Rom Es ist alles wie immer in Italien – wie jedes Jahr, wenn Haushaltszeit ist: Ein Defizit von 1,8 Prozent für 2017 hatte Rom im April nach Brüssel gemeldet. 2,0 Prozent waren es dann schon im überarbeiteten Haushaltsentwurf, den Finanzminister Pier Carlo Padoan vor zwei Wochen im Parlament präsentierte. „Das ist mit einem Wachstum von einem Prozent im nächsten Jahr machbar“, sagte er. Seit Samstagabend, als der Haushalt 2017 in letzter Minute von der Regierung abgesegnet wurde, sind es nun 2,3 Prozent.

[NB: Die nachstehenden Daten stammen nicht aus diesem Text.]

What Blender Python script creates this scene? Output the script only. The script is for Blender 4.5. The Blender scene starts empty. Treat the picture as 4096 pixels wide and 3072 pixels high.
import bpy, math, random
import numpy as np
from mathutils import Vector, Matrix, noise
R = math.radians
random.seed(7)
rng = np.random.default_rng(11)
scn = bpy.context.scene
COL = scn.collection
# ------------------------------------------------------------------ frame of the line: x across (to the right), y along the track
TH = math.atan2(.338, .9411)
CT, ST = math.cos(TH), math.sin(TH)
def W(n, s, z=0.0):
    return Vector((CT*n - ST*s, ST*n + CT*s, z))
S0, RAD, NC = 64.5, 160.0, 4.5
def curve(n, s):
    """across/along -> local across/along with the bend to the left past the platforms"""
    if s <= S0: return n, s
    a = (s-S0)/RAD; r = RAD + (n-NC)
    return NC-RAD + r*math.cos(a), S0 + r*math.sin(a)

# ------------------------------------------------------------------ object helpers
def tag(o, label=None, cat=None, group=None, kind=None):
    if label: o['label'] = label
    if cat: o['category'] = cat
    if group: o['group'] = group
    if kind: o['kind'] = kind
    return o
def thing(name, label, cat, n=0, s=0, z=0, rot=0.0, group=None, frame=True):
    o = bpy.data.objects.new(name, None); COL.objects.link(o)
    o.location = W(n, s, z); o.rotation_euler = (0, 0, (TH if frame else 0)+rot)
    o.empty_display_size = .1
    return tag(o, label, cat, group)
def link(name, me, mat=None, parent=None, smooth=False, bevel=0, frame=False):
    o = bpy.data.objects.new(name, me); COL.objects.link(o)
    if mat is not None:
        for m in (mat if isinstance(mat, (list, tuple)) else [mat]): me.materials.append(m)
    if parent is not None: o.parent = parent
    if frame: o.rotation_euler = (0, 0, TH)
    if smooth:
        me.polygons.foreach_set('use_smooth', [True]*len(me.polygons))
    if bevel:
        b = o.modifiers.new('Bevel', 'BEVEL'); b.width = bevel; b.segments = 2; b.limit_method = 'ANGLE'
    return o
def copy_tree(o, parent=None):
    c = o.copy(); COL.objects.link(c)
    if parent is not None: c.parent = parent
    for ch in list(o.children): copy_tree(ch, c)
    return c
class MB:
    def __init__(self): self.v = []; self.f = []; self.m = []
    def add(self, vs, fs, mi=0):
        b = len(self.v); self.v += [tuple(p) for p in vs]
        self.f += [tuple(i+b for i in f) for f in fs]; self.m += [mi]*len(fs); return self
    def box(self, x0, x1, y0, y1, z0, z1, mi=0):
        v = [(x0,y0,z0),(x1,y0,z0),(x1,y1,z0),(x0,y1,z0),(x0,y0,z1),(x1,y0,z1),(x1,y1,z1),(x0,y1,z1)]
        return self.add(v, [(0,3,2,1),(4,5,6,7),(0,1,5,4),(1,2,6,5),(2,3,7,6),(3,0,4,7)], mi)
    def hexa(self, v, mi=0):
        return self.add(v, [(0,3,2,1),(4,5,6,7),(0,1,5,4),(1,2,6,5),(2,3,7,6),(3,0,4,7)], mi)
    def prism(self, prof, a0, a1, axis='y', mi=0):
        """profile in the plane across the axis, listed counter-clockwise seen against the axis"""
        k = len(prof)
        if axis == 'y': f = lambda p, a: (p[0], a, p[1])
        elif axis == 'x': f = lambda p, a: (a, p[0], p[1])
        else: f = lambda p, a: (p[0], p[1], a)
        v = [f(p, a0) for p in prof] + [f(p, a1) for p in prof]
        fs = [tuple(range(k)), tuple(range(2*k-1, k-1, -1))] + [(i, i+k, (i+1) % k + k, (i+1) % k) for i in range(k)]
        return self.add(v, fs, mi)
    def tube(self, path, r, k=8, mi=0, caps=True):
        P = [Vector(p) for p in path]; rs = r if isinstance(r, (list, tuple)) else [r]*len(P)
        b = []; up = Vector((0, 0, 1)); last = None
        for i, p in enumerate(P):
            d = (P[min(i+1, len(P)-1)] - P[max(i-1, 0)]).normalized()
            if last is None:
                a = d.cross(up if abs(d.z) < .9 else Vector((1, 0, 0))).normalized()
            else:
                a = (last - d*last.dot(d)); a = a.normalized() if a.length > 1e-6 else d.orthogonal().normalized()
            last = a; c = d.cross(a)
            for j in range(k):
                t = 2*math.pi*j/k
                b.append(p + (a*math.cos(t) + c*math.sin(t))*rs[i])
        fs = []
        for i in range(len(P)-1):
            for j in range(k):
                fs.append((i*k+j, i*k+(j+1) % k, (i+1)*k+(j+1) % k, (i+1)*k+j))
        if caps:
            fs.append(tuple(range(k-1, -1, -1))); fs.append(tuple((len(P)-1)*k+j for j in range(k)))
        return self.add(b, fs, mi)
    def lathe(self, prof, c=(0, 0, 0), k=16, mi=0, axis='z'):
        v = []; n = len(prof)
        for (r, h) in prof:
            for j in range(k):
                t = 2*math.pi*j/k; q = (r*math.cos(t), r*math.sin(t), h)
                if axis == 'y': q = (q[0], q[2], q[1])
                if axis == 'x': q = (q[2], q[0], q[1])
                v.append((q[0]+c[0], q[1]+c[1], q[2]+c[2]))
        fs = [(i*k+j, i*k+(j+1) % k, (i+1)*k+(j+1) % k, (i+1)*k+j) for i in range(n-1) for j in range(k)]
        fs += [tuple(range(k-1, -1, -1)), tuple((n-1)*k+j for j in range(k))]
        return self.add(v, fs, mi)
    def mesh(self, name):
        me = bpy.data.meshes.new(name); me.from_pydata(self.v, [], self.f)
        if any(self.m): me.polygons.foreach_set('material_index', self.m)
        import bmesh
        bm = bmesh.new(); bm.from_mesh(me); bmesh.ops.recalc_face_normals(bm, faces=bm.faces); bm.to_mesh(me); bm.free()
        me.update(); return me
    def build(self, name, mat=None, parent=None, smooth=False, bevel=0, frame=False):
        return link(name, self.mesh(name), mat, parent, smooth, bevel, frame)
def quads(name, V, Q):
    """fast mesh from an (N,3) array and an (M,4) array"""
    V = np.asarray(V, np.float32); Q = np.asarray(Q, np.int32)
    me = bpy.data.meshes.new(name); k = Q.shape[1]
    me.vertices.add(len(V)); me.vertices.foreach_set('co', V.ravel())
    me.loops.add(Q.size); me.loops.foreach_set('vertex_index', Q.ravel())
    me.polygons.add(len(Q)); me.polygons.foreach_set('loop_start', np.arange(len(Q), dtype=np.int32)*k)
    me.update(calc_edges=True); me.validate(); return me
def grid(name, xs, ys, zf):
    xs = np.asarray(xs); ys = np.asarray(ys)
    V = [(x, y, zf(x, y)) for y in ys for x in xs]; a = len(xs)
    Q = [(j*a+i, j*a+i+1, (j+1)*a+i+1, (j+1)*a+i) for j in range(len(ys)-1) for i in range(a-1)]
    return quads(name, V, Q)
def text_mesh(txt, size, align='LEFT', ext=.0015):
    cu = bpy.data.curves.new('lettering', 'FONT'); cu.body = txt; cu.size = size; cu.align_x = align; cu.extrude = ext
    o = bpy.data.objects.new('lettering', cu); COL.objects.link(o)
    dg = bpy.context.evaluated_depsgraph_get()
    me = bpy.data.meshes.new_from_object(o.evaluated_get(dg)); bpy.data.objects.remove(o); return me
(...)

Das Gesamtvolumen des Haushalts, der in allerletzter Minute erst am Dienstagmorgen nach Brüssel ging, liegt bei 27 Milliarden Euro. Das ist eine Differenz von 0,5 Prozent, die nicht zur Glaubwürdigkeit Italiens beiträgt. Die 2,3 Prozent lägen ja schließlich unter der vorgegebenen Schwelle von drei Prozent, halten Ökonomen in Italien dagegen und verweisen darauf, dass das Land noch immer an den Folgen der langen Rezession leidet. Alle Institute und Institutionen haben die Wachstumsprognose für das nächste Jahr bereits nach unten korrigiert.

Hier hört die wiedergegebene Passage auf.